■ Material for this task
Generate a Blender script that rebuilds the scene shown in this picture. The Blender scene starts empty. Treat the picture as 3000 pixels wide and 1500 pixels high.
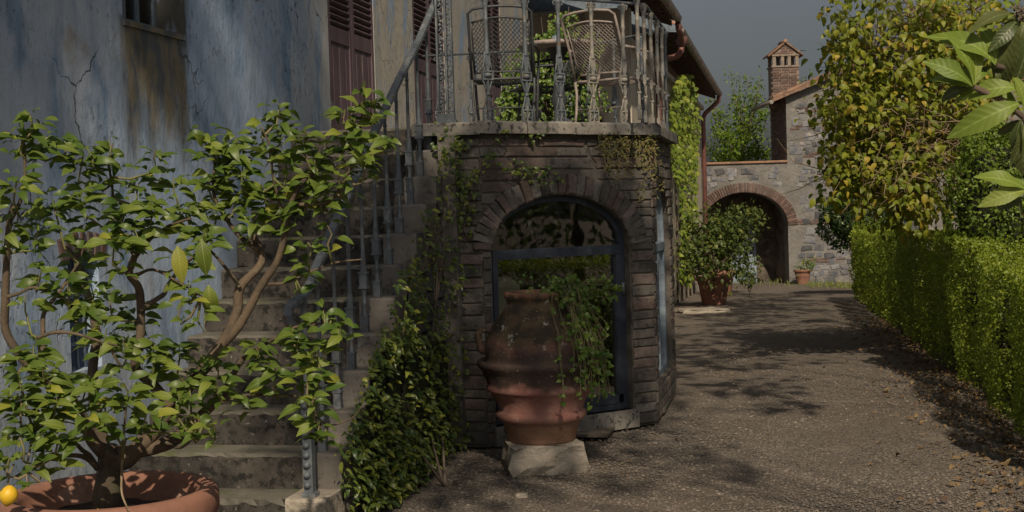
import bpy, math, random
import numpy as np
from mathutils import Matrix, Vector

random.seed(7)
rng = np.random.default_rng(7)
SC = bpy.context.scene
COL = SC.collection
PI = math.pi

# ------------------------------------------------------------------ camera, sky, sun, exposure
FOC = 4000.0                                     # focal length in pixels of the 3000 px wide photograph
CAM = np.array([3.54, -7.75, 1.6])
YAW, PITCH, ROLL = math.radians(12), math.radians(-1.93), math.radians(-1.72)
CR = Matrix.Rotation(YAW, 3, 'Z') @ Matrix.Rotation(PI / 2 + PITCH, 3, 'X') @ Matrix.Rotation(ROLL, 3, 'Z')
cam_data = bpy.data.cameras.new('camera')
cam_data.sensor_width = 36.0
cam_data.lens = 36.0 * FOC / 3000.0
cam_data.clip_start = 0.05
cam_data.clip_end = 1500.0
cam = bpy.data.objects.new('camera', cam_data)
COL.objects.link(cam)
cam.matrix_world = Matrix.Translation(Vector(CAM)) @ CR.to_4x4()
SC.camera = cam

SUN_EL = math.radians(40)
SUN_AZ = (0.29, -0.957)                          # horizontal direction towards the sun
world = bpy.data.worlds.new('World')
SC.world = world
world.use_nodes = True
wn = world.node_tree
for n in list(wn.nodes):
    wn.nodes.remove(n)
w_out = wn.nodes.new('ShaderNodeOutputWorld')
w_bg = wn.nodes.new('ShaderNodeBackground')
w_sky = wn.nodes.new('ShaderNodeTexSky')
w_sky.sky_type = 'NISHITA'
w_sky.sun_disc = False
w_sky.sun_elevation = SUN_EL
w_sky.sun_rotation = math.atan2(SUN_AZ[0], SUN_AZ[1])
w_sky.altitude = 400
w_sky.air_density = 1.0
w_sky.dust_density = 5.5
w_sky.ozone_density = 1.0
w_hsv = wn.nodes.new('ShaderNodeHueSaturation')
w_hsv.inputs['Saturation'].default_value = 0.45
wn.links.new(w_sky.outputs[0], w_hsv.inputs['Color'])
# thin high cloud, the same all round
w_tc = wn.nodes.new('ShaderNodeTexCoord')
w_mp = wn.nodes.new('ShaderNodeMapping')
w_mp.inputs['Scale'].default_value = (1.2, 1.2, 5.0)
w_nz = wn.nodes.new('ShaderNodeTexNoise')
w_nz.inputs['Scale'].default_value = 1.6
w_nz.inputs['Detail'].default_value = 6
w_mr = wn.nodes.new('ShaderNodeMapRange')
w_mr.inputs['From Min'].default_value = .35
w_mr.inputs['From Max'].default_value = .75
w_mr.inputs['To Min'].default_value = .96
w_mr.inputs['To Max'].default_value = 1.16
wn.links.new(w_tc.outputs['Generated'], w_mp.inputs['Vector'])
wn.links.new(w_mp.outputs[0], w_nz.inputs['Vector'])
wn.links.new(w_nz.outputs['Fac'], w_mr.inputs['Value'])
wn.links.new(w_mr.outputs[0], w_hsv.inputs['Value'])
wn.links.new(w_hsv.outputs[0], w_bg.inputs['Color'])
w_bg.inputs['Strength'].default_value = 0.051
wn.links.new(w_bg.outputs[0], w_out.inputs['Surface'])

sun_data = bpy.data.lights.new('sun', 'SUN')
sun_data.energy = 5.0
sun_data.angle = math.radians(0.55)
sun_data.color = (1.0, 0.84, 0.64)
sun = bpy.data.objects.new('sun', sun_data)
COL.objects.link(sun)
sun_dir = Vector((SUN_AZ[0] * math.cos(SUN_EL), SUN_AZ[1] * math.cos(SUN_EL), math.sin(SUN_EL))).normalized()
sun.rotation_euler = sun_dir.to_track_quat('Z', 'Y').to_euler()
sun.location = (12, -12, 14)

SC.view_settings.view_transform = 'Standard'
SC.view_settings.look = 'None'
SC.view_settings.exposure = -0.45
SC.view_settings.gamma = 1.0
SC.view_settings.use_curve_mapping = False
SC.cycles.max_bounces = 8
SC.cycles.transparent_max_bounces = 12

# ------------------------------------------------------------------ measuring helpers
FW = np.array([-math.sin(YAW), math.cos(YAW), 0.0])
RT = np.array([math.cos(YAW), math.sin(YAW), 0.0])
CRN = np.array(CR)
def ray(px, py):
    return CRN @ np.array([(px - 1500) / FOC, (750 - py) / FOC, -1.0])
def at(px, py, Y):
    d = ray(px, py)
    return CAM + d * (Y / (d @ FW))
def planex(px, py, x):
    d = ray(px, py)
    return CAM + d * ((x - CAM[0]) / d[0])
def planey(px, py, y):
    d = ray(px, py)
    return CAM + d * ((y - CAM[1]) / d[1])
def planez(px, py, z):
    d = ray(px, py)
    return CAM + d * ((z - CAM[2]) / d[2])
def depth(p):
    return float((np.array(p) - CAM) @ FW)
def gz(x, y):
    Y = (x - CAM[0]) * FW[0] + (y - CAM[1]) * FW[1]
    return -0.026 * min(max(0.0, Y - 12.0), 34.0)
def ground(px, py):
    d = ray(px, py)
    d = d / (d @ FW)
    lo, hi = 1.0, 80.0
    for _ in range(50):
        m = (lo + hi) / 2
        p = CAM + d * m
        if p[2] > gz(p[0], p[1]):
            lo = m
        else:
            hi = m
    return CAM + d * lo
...
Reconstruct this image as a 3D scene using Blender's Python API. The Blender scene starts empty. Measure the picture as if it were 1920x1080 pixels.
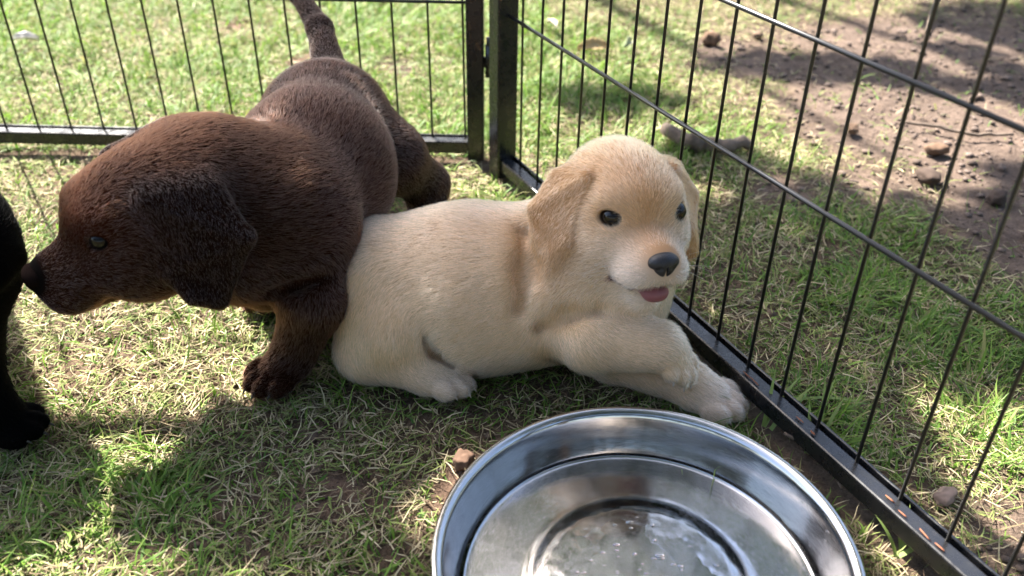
* * *
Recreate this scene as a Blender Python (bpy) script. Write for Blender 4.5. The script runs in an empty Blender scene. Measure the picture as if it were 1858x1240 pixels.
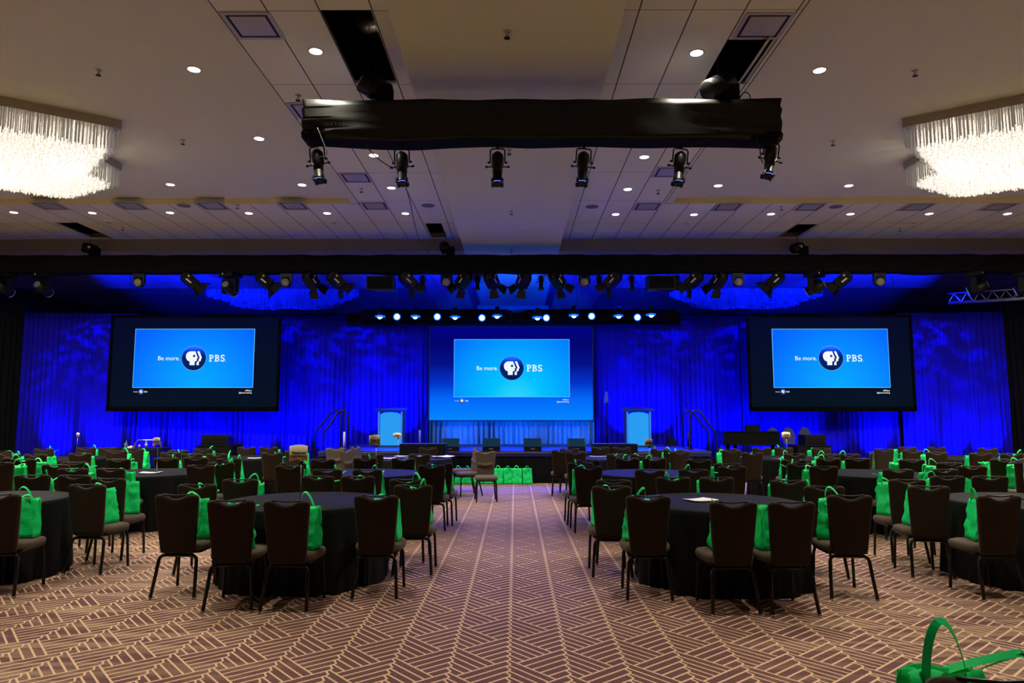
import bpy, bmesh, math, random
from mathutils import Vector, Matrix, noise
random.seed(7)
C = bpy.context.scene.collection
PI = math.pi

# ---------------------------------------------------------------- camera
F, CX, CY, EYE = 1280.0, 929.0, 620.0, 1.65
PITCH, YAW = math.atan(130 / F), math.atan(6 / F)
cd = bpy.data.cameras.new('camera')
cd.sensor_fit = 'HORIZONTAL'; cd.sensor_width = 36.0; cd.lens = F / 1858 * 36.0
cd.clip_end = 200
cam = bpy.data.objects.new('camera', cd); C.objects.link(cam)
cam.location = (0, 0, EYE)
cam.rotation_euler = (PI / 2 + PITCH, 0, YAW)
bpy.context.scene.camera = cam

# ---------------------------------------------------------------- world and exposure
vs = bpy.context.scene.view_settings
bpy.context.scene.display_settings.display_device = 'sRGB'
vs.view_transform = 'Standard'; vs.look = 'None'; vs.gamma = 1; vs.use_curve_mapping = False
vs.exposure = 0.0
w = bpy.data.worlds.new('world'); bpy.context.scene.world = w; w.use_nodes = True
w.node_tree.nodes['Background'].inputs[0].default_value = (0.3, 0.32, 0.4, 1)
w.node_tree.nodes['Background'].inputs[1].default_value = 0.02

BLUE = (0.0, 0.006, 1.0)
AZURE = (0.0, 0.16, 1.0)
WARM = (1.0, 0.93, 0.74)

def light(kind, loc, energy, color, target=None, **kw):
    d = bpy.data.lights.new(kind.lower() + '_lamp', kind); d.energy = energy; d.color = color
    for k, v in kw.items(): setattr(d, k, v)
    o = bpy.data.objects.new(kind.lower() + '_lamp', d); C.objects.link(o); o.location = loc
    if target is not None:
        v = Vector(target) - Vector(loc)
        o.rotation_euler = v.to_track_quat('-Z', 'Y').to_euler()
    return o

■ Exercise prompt
In the listing above, find the line containing "Recreate this scene" and the line containing "bpy.context.scene.camera = cam", then write out both of them and every line between, exactly, with no pictures.

■ Solved exercise
Recreate this scene as a Blender Python (bpy) script. Write for Blender 4.5. The script runs in an empty Blender scene. Measure the picture as if it were 1858x1240 pixels.
import bpy, bmesh, math, random
from mathutils import Vector, Matrix, noise
random.seed(7)
C = bpy.context.scene.collection
PI = math.pi

# ---------------------------------------------------------------- camera
F, CX, CY, EYE = 1280.0, 929.0, 620.0, 1.65
PITCH, YAW = math.atan(130 / F), math.atan(6 / F)
cd = bpy.data.cameras.new('camera')
cd.sensor_fit = 'HORIZONTAL'; cd.sensor_width = 36.0; cd.lens = F / 1858 * 36.0
cd.clip_end = 200
cam = bpy.data.objects.new('camera', cd); C.objects.link(cam)
cam.location = (0, 0, EYE)
cam.rotation_euler = (PI / 2 + PITCH, 0, YAW)
bpy.context.scene.camera = cam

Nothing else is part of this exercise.